On June 24, 1982, at the 2nd UN Special Session on Disarmament held at UN Headquarters in New York, then Mayor Takeshi Araki of Hiroshima proposed a new Program to Promote the Solidarity of Cities toward the Total Abolition of Nuclear Weapons. This proposal offered cities a way to transcend national borders and work together to press for nuclear abolition. Subsequently, the mayors of Hiroshima and Nagasaki called on mayors around the world to support this program.
The Mayors for Peace is composed of cities around the world that have formally expressed support for the program Mayor Araki announced in 1982. As of March 2, 2009, membership stood at 2,777 cities in 134 countries and regions. In March 1990, the Mayors Conference was officially registered as a UN NGO related to the Department of Public Information. In May 1991, it became a Category II NGO(currently called a NGO in "Special Consultative Status") registered with the Economic and Social Council.
Major Activities
Cities Appeal supporting the Hiroshima-Nagasaki Protocol and a resolution at the NPT Review Conference 2010
Mayors for Peace announced the Hiroshima-Nagasaki Protocol, a roadmap to a nuclear-weapon-free world by 2020, at the NPT PrepCom in Geneva in April 2008.
This Protocol would supplement the Nuclear Non-Proliferation Treaty, and we intend for it to be adopted by the NPT Reveiw Conference in 2010. To achieve this goal, we are also promoting a Cities Appeal, a petition to be signed by member mayors or other elected officials in support of our lobbying activities at the UN.
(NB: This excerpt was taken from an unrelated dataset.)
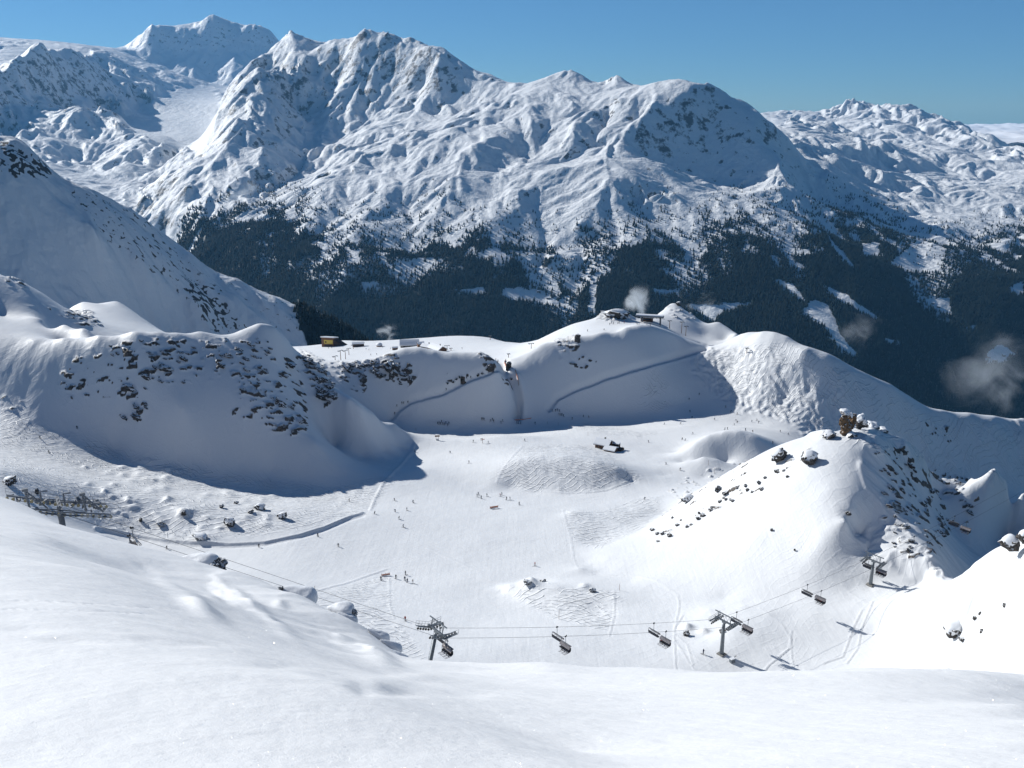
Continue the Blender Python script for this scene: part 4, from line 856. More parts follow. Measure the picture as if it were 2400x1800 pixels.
# clusters: (where, group, [(u, v, pose, colour)]) listed left to right
s_, g_ = 'stand', 'glide'
CL = [
 ('of six skiers standing about the orange barrier low on the piste', [(893,1361,s_,'black'),(928,1357,s_,'black'),(951,1348,s_,'black'),(949,1361,s_,'navy'),(955,1366,s_,'grey'),(968,1368,s_,'brown')]),
 ('of nine small skiers gathered above the white marked hump', [(1118,1165,s_,'black'),(1121,1161,s_,'navy'),(1128,1169,s_,'black'),(1141,1164,s_,'black'),(1172,1164,s_,'red'),(1176,1161,s_,'grey'),(1187,1172,s_,'black'),(1195,1172,s_,'navy'),(1217,1184,s_,'grey')]),
 ('of the skiers down the left side of the piste', [(878,1205,g_,'black'),(925,1174,g_,'black'),(926,1200,g_,'navy'),(935,1217,g_,'black'),(945,1236,g_,'navy'),(954,1197,s_,'black'),(968,1179,g_,'grey')]),
 ('of the skiers below the long snow bank', [(391,1287,g_,'black'),(607,1283,g_,'black'),(745,1258,g_,'black'),(793,1281,g_,'black'),(819,1176,s_,'black')]),
 ('of the skiers around the brown signs', [(971,1059,s_,'grey'),(1055,1062,g_,'black'),(1099,1086,s_,'black'),(1109,1037,s_,'black'),(1144,1039,g_,'grey'),(1230,1034,s_,'black')]),
 ('of the close group at the foot of the shaded ridge', [(1026,994,s_,'black'),(1029,993,s_,'navy'),(1032,995,s_,'black'),(1035,990,s_,'black'),(1038,995,s_,'brown'),(1042,996,s_,'black'),(1045,993,s_,'black'),(1049,998,s_,'navy'),(1052,994,s_,'black')]),
 ('of the row along the shadow edge under the gully', [(1129,984,s_,'black'),(1132,984,s_,'black'),(1135,985,s_,'navy'),(1149,988,s_,'grey'),(1154,985,s_,'black'),(1157,989,s_,'brown'),(1174,992,s_,'black'),(1178,988,s_,'black'),(1211,993,s_,'black'),(1215,993,s_,'grey'),(1220,994,s_,'black'),(1254,994,s_,'black')]),
 ('of the knot where the right-hand road meets the piste', [(1294,964,s_,'grey'),(1302,964,s_,'black'),(1306,963,s_,'black'),(1311,965,s_,'navy'),(1310,973,s_,'black'),(1314,974,s_,'brown'),(1317,974,s_,'black'),(1321,976,s_,'black'),(1341,983,s_,'black'),(1367,977,g_,'black'),(1380,979,g_,'black')]),
 ('of the skiers on the wide piste right of the lodge', [(1557,995,g_,'grey'),(1595,994,g_,'black'),(1617,966,g_,'black'),(1622,980,g_,'black'),(1624,1018,g_,'black'),(1675,984,g_,'grey'),(1699,1008,s_,'black'),(1705,1007,s_,'black'),(1721,997,g_,'grey'),(1725,987,g_,'black'),(1728,991,g_,'brown')]),
 ('of the skiers on the upper right piste under the mogul field', [(1615,937,g_,'grey'),(1639,925,g_,'black'),(1700,955,g_,'black'),(1713,966,g_,'black'),(1728,971,g_,'black'),(1747,1010,s_,'black'),(1764,1013,g_,'brown'),(1762,989,g_,'grey'),(1774,986,g_,'black'),(1778,991,g_,'black'),(1829,1013,g_,'black'),(1847,1019,g_,'grey')]),
 ('of the three skiers just left of the rounded mound', [(1520,1037,g_,'grey'),(1599,1031,g_,'black'),(1606,1033,g_,'grey'),(1811,1040,g_,'black')]),
 ('of the skiers on the lower right piste', [(1511,1171,g_,'black'),(1561,1089,g_,'black'),(1594,1102,g_,'black')]),
 ('of the tiny skiers on the left road across the shaded face', [(925,971,g_,'black'),(930,953,g_,'black'),(942,946,g_,'black'),(946,946,g_,'black'),(956,944,g_,'black'),(1046,914,g_,'black'),(1094,888,g_,'black'),(1103,886,g_,'black'),(1122,880,g_,'navy')]),
 ('of the walkers on the lit saddle above the gully', [(1162,845,s_,'red'),(1167,848,s_,'black'),(1166,852,s_,'brown'),(1145,873,s_,'black'),(1157,872,s_,'brown')]),
 ('of the line beside the dark knoll by the ridge terminal', [(1429,762,s_,'black'),(1433,758,s_,'black'),(1438,760,s_,'brown'),(1448,759,s_,'black'),(1451,758,s_,'black'),(1463,758,s_,'red'),(1493,761,s_,'black'),(1498,761,s_,'black'),(1516,761,s_,'grey'),(1524,764,s_,'black'),(1416,774,g_,'black'),(1377,777,g_,'black')]),
 ('of the tiny people on the sunlit plateau', [(770,817,s_,'black'),(777,816,s_,'brown'),(858,819,s_,'black'),(865,821,s_,'black'),(896,814,s_,'red'),(869,833,s_,'black'),(883,832,s_,'black'),(915,818,s_,'black'),(925,818,s_,'black'),(848,812,s_,'black'),(1083,818,s_,'black')]),
 ('of the two climbers above the left bowl', [(94,1028,g_,'black'),(115,1062,g_,'black'),(181,1005,g_,'black')]),
]
for where, lst in CL:
    lst = sorted(lst)
    for i, (u, v, kd, jk) in enumerate(lst):
        far_ = v < 1000
        skier(u, v, kd, jk, ORD[i]+' '+where.replace('of ', 'from left of ', 1), 'skiers and walkers on the snow', gear=True)
skier(1648, 1534, s_, 'navy', 'person standing by the tracks left of the middle pylon', 'skiers and walkers on the snow')
skier(950, 1456, s_, 'red', 'person in red just above the rope left of the nearest pylon', 'skiers and walkers on the snow')
skier(1254, 1327, s_, 'red', 'lone person in red below the big piste bend', 'skiers and walkers on the snow')

# ================================================================ CHAIRS ON THE ROPE
def x_for(u, side):
    lo, hi = S0.x-60, P3.x+80
    for _ in range(50):
        m_ = (lo+hi)/2; p = rope_pt(m_, side); uu, _v = pix(p.x, p.y, p.z)
        if uu < u: lo = m_
        else: hi = m_
    return lo
open_c, shut_c = make_chair(None, False), make_chair(None, True); index(open_c); index(shut_c); used = {id(open_c): 0, id(shut_c): 0}
CH = [(302, 1, 'rime-covered empty chair nearest the left tower, on the near rope', 0), (309, -1, 'rime-covered empty chair nearest the left tower, on the far rope', 0),
 (1049, 1, 'loaded chair with a raised bubble passing under the nearest pylon', 4), (1033, -1, 'empty chair with closed bubble behind the nearest pylon', 0),
 (1326, 1, 'loaded chair alone midway between the nearest and middle pylon', 3), (1306, -1, 'empty bubble chair above the loaded one midway between nearest and middle pylon', 0),
 (1561, 1, 'loaded chair just left of the middle pylon', 4), (1533, -1, 'empty silver bubble chair just left of the middle pylon', 0),
 (1754, 1, 'loaded chair just right of the middle pylon', 4), (1727, -1, 'empty silver bubble chair touching the head of the middle pylon', 0),
 (1925, 1, 'loaded chair hanging halfway between middle and farthest pylon', 3), (1893, -1, 'empty bubble chair halfway between middle and farthest pylon', 0),
 (2068, 1, 'loaded chair at the head of the farthest pylon', 4), (2037, -1, 'empty bubble chair at the head of the farthest pylon', 0),
 (2174, 1, 'loaded chair beyond the farthest pylon before the shaded slope', 4), (2143, -1, 'empty bubble chair beyond the farthest pylon before the shaded slope', 0),
 (2266, 1, 'loaded chair half hidden by the right-hand snow slope', 3), (2238, -1, 'rightmost empty bubble chair before the shaded slope', 0)]
for (u, side, lab, nr) in CH:
    src = open_c if side == 1 else shut_c
    if used[id(src)]: o = copy_tree(src)
    else: o = src; used[id(src)] = 1
    x_ = x_for(u, side); p = rope_pt(x_, side); o.location = p; rz = ang+YAW if side == 1 else ang+YAW+math.pi; o.rotation_euler = (0, 0, rz)
    tag(o, lab, 'chairlift chair', 'chairs hanging from the lift ropes')
    o.scale = (.92,)*3; R_ = Matrix.Rotation(rz, 3, 'Z')*.92
    for k, y_ in enumerate([-1.2, -.4, .45, 1.2][:nr]):
        q = bpy.data.objects.new('person', PM['sit', JN[(k*2+int(u)) % 5]]); C.objects.link(q); q.location = p+R_ @ Vector((-.12, y_, -3.22)); q.rotation_euler = (0, 0, rz+math.pi/2)
        c = bpy.data.objects.new('skis', SKI); C.objects.link(c); c.parent = q; c.location = (0, .52, -.50)
        tag(q, ORD[k]+' rider on the '+lab.replace('loaded chair ', 'chair ').replace('with a raised bubble ', ''), 'person', 'riders on the chairs')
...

URL: http://www.mayorsforpeace.org/english/citiesappeal.pdf
Cities Are Not Targets (CANT) project Petition Drive
Sending a message to nuclear-weapon states that cities are not willing to be targeted by nuclear weapons, cities around the world are pointing to the inhumanity and illegality of such targeting, and have asked nuclear-weapon states for assurances that they will not be attacked.